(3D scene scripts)
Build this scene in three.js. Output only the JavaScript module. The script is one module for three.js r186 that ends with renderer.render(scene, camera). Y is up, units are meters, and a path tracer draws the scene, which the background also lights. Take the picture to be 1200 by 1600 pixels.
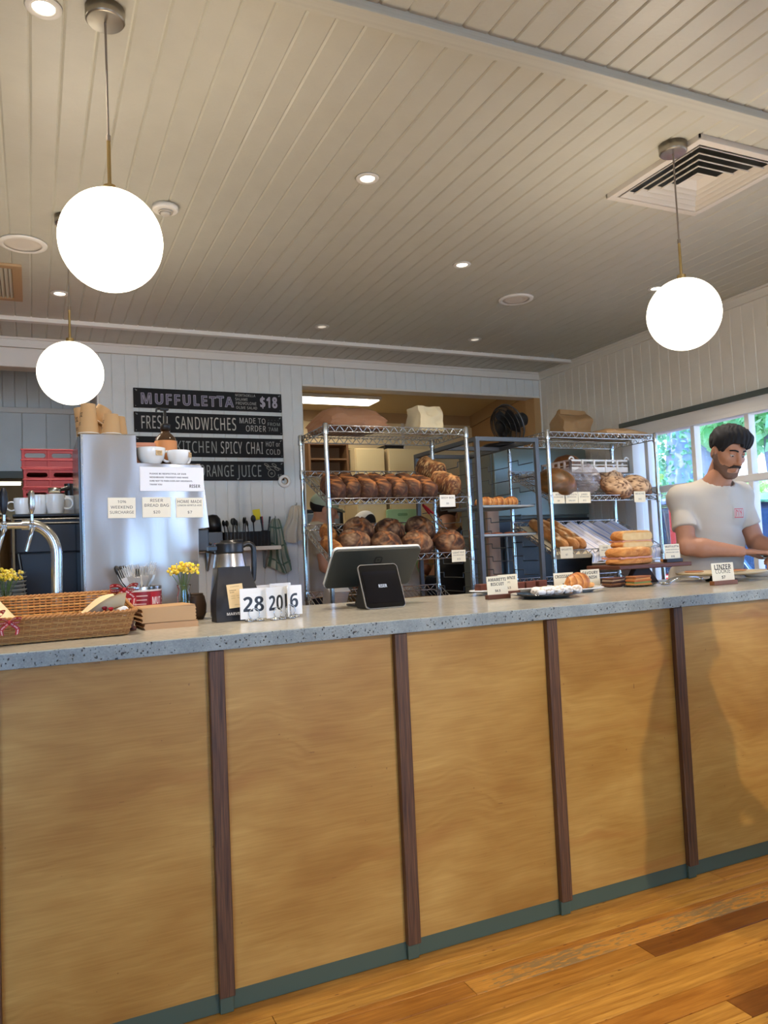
import * as THREE from 'three';
import { RoundedBoxGeometry } from 'three/addons/geometries/RoundedBoxGeometry.js';
import { mergeGeometries, mergeVertices, toCreasedNormals } from 'three/addons/utils/BufferGeometryUtils.js';
import { Sky } from 'three/addons/objects/Sky.js';
import { RectAreaLightUniformsLib } from 'three/addons/lights/RectAreaLightUniformsLib.js';

// ---------- camera, sky, sun, exposure ----------
const scene = new THREE.Scene();
const camera = new THREE.PerspectiveCamera(67.18, 1200 / 1600, 0.05, 200);
camera.position.set(0, 1.2, 0);
camera.rotation.set(3.0853 * Math.PI / 180, -24.5941 * Math.PI / 180, -2.5934 * Math.PI / 180, 'YXZ');
camera.updateMatrixWorld(true);
scene.add(camera);

const renderer = new THREE.WebGLRenderer({ antialias: true });
renderer.toneMapping = THREE.LinearToneMapping;
renderer.toneMappingExposure = 1.13;
renderer.shadowMap.enabled = true;
RectAreaLightUniformsLib.init();

const sky = new Sky();
sky.name = 'sky';
sky.scale.setScalar(500);
sky.userData.kind = 'structure';
const SUN = new THREE.Vector3(-0.42, 0.82, 0.30).normalize();
Object.assign(sky.material.uniforms.turbidity, { value: 10 });
sky.material.uniforms.rayleigh.value = 0.4;
sky.material.uniforms.mieCoefficient.value = 0.004;
sky.material.uniforms.mieDirectionalG.value = 0.8;
sky.material.uniforms.sunPosition.value.copy(SUN);
scene.add(sky);
scene.backgroundIntensity = 2.3;

const sun = new THREE.DirectionalLight(0xfff1dc, 7.5);
sun.name = 'sun';
sun.position.copy(SUN).multiplyScalar(40);
sun.castShadow = true;
sun.shadow.camera.left = sun.shadow.camera.bottom = -16;
sun.shadow.camera.right = sun.shadow.camera.top = 16;
sun.shadow.camera.far = 90;
sun.shadow.mapSize.set(2048, 2048);
scene.add(sun);

const PENDANT_LIGHT = 0.95, DOWN_LIGHT = 5, KITCHEN_LIGHT = 6, GLOBE_GLOW = 3.2, SPOT_LIGHT = 13;

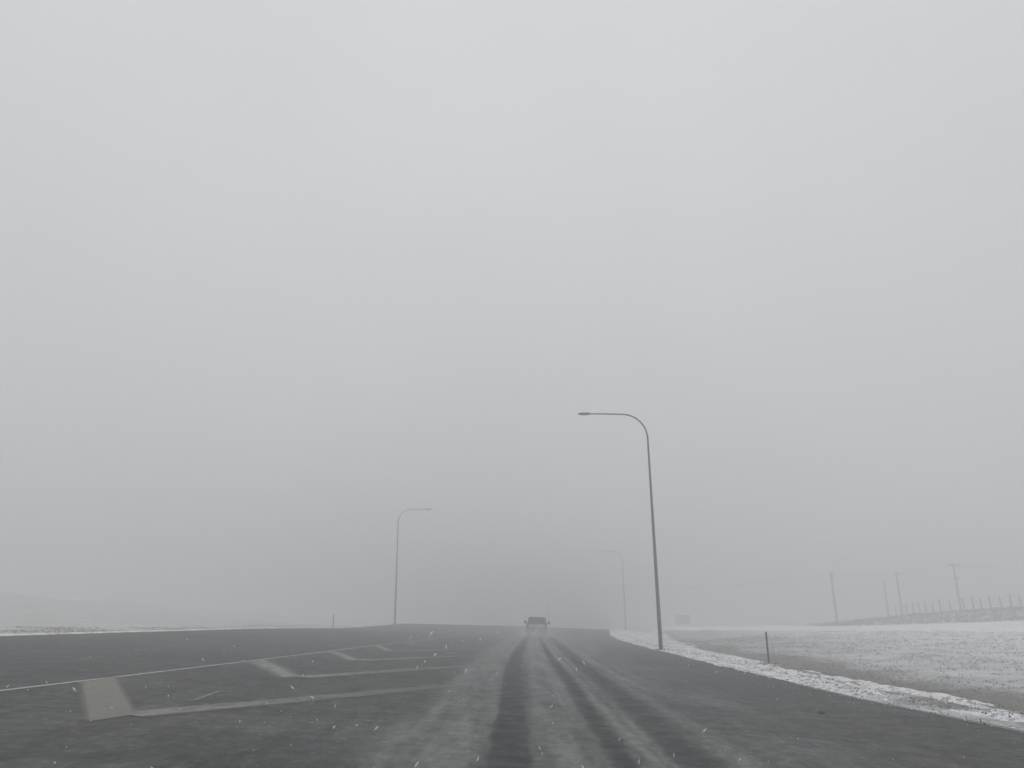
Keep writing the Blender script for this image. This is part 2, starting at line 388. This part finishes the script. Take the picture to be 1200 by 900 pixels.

▶ [REQUIREMENT] Leave the pictures out and copy the rest of the data exactly.

▶ [EXERCISE RESPONSE]
Build this scene in three.js. Output only the JavaScript module. The script is one module for three.js r186 that ends with renderer.render(scene, camera). Y is up, units are meters, and a path tracer draws the scene, which the background also lights. Take the picture to be 1200 by 1600 pixels.
import * as THREE from 'three';
import { RoundedBoxGeometry } from 'three/addons/geometries/RoundedBoxGeometry.js';
import { mergeGeometries, mergeVertices, toCreasedNormals } from 'three/addons/utils/BufferGeometryUtils.js';
import { Sky } from 'three/addons/objects/Sky.js';
import { RectAreaLightUniformsLib } from 'three/addons/lights/RectAreaLightUniformsLib.js';

// ---------- camera, sky, sun, exposure ----------
const scene = new THREE.Scene();
const camera = new THREE.PerspectiveCamera(67.18, 1200 / 1600, 0.05, 200);
camera.position.set(0, 1.2, 0);
camera.rotation.set(3.0853 * Math.PI / 180, -24.5941 * Math.PI / 180, -2.5934 * Math.PI / 180, 'YXZ');
camera.updateMatrixWorld(true);
scene.add(camera);

const renderer = new THREE.WebGLRenderer({ antialias: true });
renderer.toneMapping = THREE.LinearToneMapping;
renderer.toneMappingExposure = 1.13;
renderer.shadowMap.enabled = true;
RectAreaLightUniformsLib.init();

const sky = new Sky();
sky.name = 'sky';
sky.scale.setScalar(500);
sky.userData.kind = 'structure';
const SUN = new THREE.Vector3(-0.42, 0.82, 0.30).normalize();
Object.assign(sky.material.uniforms.turbidity, { value: 10 });
sky.material.uniforms.rayleigh.value = 0.4;
sky.material.uniforms.mieCoefficient.value = 0.004;
sky.material.uniforms.mieDirectionalG.value = 0.8;
sky.material.uniforms.sunPosition.value.copy(SUN);
scene.add(sky);
scene.backgroundIntensity = 2.3;

const sun = new THREE.DirectionalLight(0xfff1dc, 7.5);
sun.name = 'sun';
sun.position.copy(SUN).multiplyScalar(40);
sun.castShadow = true;
sun.shadow.camera.left = sun.shadow.camera.bottom = -16;
sun.shadow.camera.right = sun.shadow.camera.top = 16;
sun.shadow.camera.far = 90;
sun.shadow.mapSize.set(2048, 2048);
scene.add(sun);

const PENDANT_LIGHT = 0.95, DOWN_LIGHT = 5, KITCHEN_LIGHT = 6, GLOBE_GLOW = 3.2, SPOT_LIGHT = 13;

Keep writing the Blender script for this image. This is part 2, starting at line 388. This part finishes the script. Take the picture to be 1200 by 900 pixels.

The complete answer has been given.